[CHALLENGE]
Reproduce, word for word, every line from the first one down to the line containing "COL = scene.collection", and nothing else.

+ + + + +

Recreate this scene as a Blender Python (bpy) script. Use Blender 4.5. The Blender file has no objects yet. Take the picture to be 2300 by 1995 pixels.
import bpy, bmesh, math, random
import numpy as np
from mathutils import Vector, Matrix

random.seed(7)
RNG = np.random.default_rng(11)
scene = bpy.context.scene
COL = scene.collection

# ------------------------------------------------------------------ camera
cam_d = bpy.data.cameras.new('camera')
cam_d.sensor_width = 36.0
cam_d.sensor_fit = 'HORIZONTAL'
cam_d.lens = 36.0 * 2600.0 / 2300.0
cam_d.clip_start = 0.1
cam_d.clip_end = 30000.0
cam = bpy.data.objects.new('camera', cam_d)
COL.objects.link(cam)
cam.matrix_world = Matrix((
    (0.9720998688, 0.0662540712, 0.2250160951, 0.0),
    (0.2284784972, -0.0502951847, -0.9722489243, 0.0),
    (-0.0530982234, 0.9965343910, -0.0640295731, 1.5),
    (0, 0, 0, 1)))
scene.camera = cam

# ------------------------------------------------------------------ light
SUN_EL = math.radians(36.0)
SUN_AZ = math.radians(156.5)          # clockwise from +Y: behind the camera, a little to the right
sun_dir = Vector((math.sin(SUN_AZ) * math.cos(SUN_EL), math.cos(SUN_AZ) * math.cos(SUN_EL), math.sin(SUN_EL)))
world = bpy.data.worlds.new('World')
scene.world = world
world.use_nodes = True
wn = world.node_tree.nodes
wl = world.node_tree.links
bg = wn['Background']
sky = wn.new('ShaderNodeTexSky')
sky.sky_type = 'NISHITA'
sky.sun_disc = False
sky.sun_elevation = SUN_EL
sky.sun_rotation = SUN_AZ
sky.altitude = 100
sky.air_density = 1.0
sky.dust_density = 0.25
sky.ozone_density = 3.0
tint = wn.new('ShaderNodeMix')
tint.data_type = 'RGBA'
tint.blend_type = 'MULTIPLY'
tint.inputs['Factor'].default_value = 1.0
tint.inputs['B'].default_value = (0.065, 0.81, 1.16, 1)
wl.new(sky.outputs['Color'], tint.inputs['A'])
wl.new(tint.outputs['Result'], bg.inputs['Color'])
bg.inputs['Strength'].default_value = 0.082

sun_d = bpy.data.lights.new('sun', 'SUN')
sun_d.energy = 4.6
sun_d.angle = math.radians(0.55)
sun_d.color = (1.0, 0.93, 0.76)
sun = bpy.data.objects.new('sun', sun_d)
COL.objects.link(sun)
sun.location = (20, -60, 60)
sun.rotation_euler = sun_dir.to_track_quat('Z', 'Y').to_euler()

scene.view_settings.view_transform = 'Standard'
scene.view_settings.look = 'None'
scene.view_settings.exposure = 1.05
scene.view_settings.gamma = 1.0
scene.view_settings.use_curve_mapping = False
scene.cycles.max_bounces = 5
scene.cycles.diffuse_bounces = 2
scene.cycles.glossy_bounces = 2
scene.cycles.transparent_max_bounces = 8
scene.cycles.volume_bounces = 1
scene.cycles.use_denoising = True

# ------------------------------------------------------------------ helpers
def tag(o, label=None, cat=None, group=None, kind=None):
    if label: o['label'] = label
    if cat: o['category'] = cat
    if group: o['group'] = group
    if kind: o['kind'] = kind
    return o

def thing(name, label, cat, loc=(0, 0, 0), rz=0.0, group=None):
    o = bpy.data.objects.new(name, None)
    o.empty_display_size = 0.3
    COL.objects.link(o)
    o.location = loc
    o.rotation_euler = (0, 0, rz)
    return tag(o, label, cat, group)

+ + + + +

[PROBLEM SOLUTION]
Recreate this scene as a Blender Python (bpy) script. Use Blender 4.5. The Blender file has no objects yet. Take the picture to be 2300 by 1995 pixels.
import bpy, bmesh, math, random
import numpy as np
from mathutils import Vector, Matrix

random.seed(7)
RNG = np.random.default_rng(11)
scene = bpy.context.scene
COL = scene.collection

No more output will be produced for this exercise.